Sud-Ouest
9 août 1992

Jacques Bertin
Un poète sans partition

"Plain-chant, pleine page", c'est l'écriture
nue d'un chanteur qu'on aurait tort d'oublier

En vingt-cinq ans de "carrière", l'auteur-compositeur-interprète Jacques Bertin a sorti une quinzaine de vinyles et quelques compact discs, mais personne n'en sait rien. Jacques Bertin n'est pas une vedette. Dieu le préserve du Top 50 et des sonos barbares des grandes cérémonies dites de la chanson française. Autour de lui pourtant, quelques milliers de fervents voudraient bien élargir le cercle et parlent de lui avec un certain fatalisme.

Luc Bérimont est mort. Bertin, lui, vit toujours aussi résolument éloigné des circuits, des modes et des compromissions. Faut-il laisser dire que c'est un chanteur maudit, superbe et "chiant" , comme l'affirma naguère Jean-François Khan sur France Inter? Le débat n'est plus trop de saison. Bertin s'est arrêté de chanter par les temps qui courent. Il retâte du journalisme, son métier d'origine, et sans doute continue d'écrire en secret des textes qui peuvent devenir des chansons.

Paroles à lire

Il est plus difficile d'ouvrir un livre que de brancher sa stéréo. C'est pourtant la proposition qui nous est faite avec le recueil "Plain-chant, pleine page", où l'on trouve l'essentiel des poèmes et chansons de l'"artiste" écrits au cours de la période l968-l992. L'expérience est rare et risquée pour la plupart des auteurs, y compris les plus solides et les plus aguerris de la chanson à texte. On s'en doutait, Bertin échappe encore une fois à la règle.

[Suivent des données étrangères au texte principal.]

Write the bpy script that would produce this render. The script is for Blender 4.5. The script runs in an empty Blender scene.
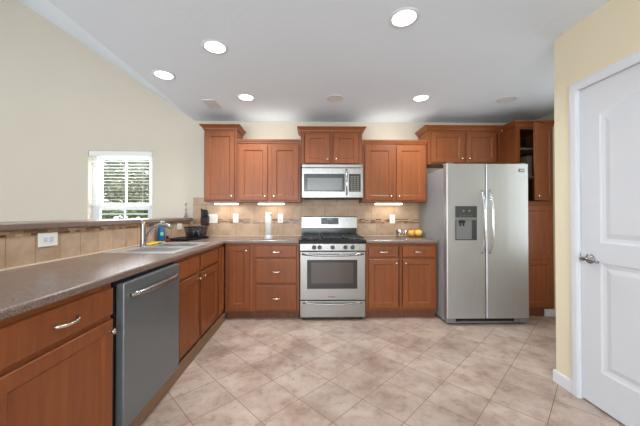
import bpy, bmesh, math, random
from mathutils import Vector, Matrix
random.seed(7)
S = bpy.context.scene
COL = S.collection
PI = math.pi

# ------------------------------------------------------------------ camera, sky, large lights, exposure
cam_d = bpy.data.cameras.new('camera')
cam = bpy.data.objects.new('camera', cam_d)
COL.objects.link(cam)
cam.location = (0, 0, 1.2125)
cam.rotation_euler = (PI/2 + .009, 0, -.0167)
cam_d.sensor_width = 36
cam_d.lens = 36*284.83/640
cam_d.shift_x = (320-315.08)/640
cam_d.shift_y = -(213-211.73)/640
cam_d.clip_start = .05
S.camera = cam

S.view_settings.view_transform = 'Standard'
S.view_settings.look = 'None'
S.view_settings.gamma = 1
S.view_settings.use_curve_mapping = False
S.view_settings.exposure = -0.10

W = bpy.data.worlds.new('sky')
S.world = W
W.use_nodes = True
bg = W.node_tree.nodes['Background']
bg.inputs[0].default_value = (.90, .95, 1.0, 1)
bg.inputs[1].default_value = 5.6

def area(name, loc, rot, sx, sy, power, col=(1, 1, 1), shape='RECTANGLE', spread=PI):
    l = bpy.data.lights.new(name, 'AREA')
    l.shape = shape
    l.size = sx
    if shape in ('RECTANGLE', 'ELLIPSE'):
        l.size_y = sy
    l.energy = power
    l.color = col
    l.spread = spread
    o = bpy.data.objects.new(name, l)
    COL.objects.link(o)
    o.location = loc
    o.rotation_euler = rot
    return o

# added fill lamps: unseen area lights behind the camera and far left
area('fill_rear', (-1.6, -3.3, 1.40), (PI/2+.42, 0, 0), 5.2, 1.9, 137, (.80, .92, 1))
area('fill_side', (-6.7, 1.2, 1.6), (0, -PI/2, 0), 2.0, 3.6, 30, (.93, .975, 1))
# daylight entering through the window above the bar
area('daylight_window', (-2.587, 4.075, 1.52), (-PI/2, 0, 0), .84, 1.08, 25, (.95, .98, 1))
# added fill lamp in the aisle, unseen, to brighten the ajar pantry door
area('fill_aisle', (3.03, 2.45, 1.55), (0, PI/2, 0), 1.7, .6, 10, (.86, .95, 1))
DOWNLIGHT_W = 6.5
DOWNLIGHT_FAR_W = 14.0
UNDER_W = .85
TOP_W = .85

# ------------------------------------------------------------------ helpers
def lin(r, g, b):
    def f(c):
        c /= 255
        return c/12.92 if c <= .04045 else ((c+.055)/1.055)**2.4
    return (f(r), f(g), f(b), 1)

class Mat:
    def __init__(s, name):
        s.m = bpy.data.materials.new(name)
        s.m.use_nodes = True
        s.t = s.m.node_tree
        s.b = s.t.nodes['Principled BSDF']
    def n(s, kind, **kw):
        nd = s.t.nodes.new(kind)
        for k, v in kw.items():
            setattr(nd, k, v)
        return nd
    def l(s, a, b):
        s.t.links.new(a, b)
    def coords(s, scale=(1, 1, 1), rot=(0, 0, 0), loc=(0, 0, 0), src='Object'):
        c = s.n('ShaderNodeTexCoord')
        m = s.n('ShaderNodeMapping')
        m.inputs['Location'].default_value = loc
        m.inputs['Rotation'].default_value = rot
        m.inputs['Scale'].default_value = scale
        s.l(c.outputs[src], m.inputs['Vector'])
        return m.outputs['Vector']
    def noise(s, vec, scale, detail=3, rough=.55):
        nz = s.n('ShaderNodeTexNoise')
        nz.inputs['Scale'].default_value = scale
        nz.inputs['Detail'].default_value = detail
        nz.inputs['Roughness'].default_value = rough
        if vec: s.l(vec, nz.inputs['Vector'])
        return nz.outputs['Fac']
    def ramp(s, fac, stops):
        r = s.n('ShaderNodeValToRGB')
        e = r.color_ramp.elements
        while len(e) < len(stops): e.new(.5)
        for k, (p, c) in enumerate(stops):
            e[k].position = p
            e[k].color = c
        s.l(fac, r.inputs['Fac'])
        return r.outputs['Color']
    def mix(s, a, b, fac, mode='MIX'):
        x = s.n('ShaderNodeMix', data_type='RGBA', blend_type=mode)
        for sock, v in ((x.inputs[6], a), (x.inputs[7], b), (x.inputs[0], fac)):
            if isinstance(v, (tuple, float, int)): sock.default_value = v
            else: s.l(v, sock)
        return x.outputs[2]
    def bump(s, h, strength=.1, dist=.01):
        bp = s.n('ShaderNodeBump')
        bp.inputs['Strength'].default_value = strength
        bp.inputs['Distance'].default_value = dist
        s.l(h, bp.inputs['Height'])
        s.l(bp.outputs['Normal'], s.b.inputs['Normal'])
    def set(s, **kw):
        for k, v in kw.items():
            s.b.inputs[k.replace('_', ' ')].default_value = v
        return s

def plain(name, rgb, rough=.5, metal=0., var=.04, scale=8, bump=0.):
    m = Mat(name)
    c = lin(*rgb)
    f = m.noise(m.coords(), scale, 4)
    lo = tuple(x*(1-var) for x in c[:3]) + (1,)
    hi = tuple(min(1, x*(1+var)) for x in c[:3]) + (1,)
    m.l(m.ramp(f, [(.3, lo), (.7, hi)]), m.b.inputs['Base Color'])
    m.set(Roughness=rough, Metallic=metal)
    if bump:
        m.bump(m.noise(m.coords(), scale*12, 4), bump, .003)
    return m.m

def emit(name, rgb, strength):
    m = Mat(name)
    m.set(Base_Color=lin(*rgb), Roughness=.4)
    m.b.inputs['Emission Color'].default_value = lin(*rgb)
    m.b.inputs['Emission Strength'].default_value = strength
    return m.m

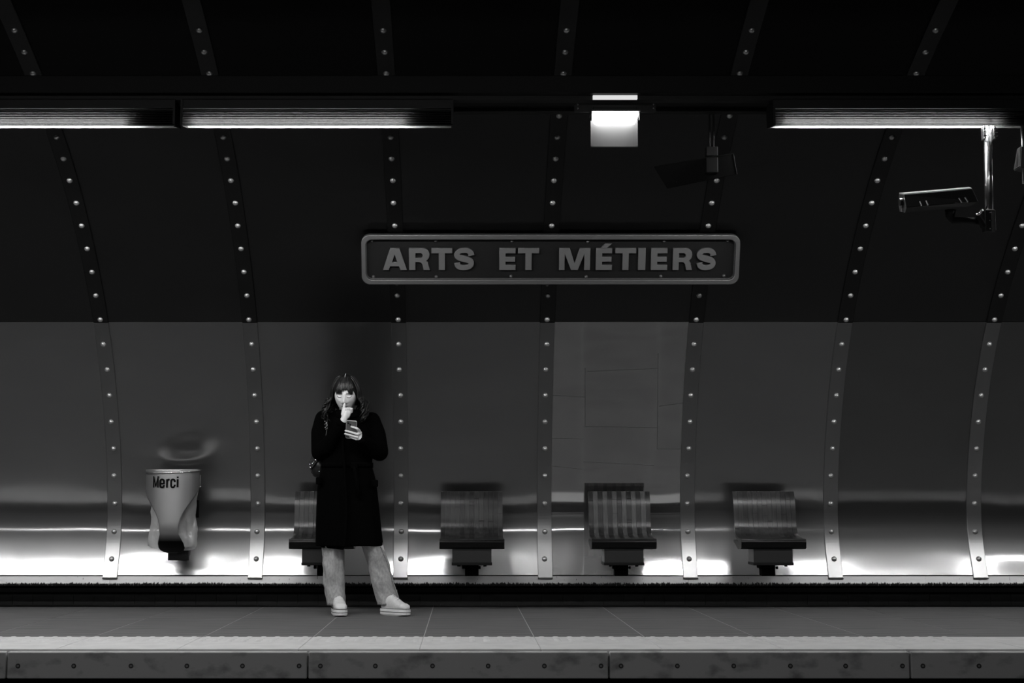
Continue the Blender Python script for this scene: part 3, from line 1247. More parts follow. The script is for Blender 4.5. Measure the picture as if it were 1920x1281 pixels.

Ses paroles sont aussi faites pour être lues quand tout est silence. L'émotion est différente, plus nue et plus pure, plus intime encore. La musique est brute, celle de la langue seule. On entre dans l'atelier profond et secret de celui qui parle. Il est violent et fraternel, pointilliste pour fixer les paysages de l'enfance, amer et grave dans sa difficulté d'être, les nuits d'insomnies avec leur versant très noir, les étreintes manquées, la fuite de l'autre qui est une femme outrageusement maquillée, une passion ouverte, une blessure, un ami perdu. Il parle de la mort et de l'éternité des fleuves, des gens des campagnes de l'Ouest, son pays, installés dans des hivers très froids ou des étés de plomb suspendus à la verticale des villages dans une attente infinie. Il se moque et fustige avec véhémence les égoïsmes, les vanités, les histoires sensationnelles. Il s'engage dans une voie bien étroite, où l'on rencontre l'amitié, de la morale, quelques valeurs en rupture de stock, comme la dignité de l'homme le plus humble. L'homme est guetteur, veilleur de nuit, responsable à la base de la flamme vacillante du monde.

L'adhésion à la vie

Il n'y a pas d'abandon, parfois une tristesse tranquille, une lassitude, mais souvent des éclats d'espoir. Dans la préface de "Plain-chant, pleine page" , Pierre Veilletet écrit ceci: "Même lorsqu'elle broie du noir, la poésie de Jacques Bertin en extrait des couleurs. Elle échappe au désespoir par une adhésion sans relâche à la vie, ainsi la vie seule est-elle son œuvre complète. La poésie de Jacques Bertin nous fait le cœur vaste et le sang vermeil, parce que nous la sentons réveiller en nous la vieille vertu dont on voudrait nous détourner: la ferveur, mon ami, la ferveur".

Bertin n'a pas fait les Francofolies. L'assistance est menue. Le poète est seul avec quelques amis. Gougaud, Ferré, Aragon, Giraudoux, Bérimont, Cadou, Nazim Hikmet et quelques autres sont du premier cercle. Les paroles des chansons s'envolent. Dieu merci, il y en a qui restent.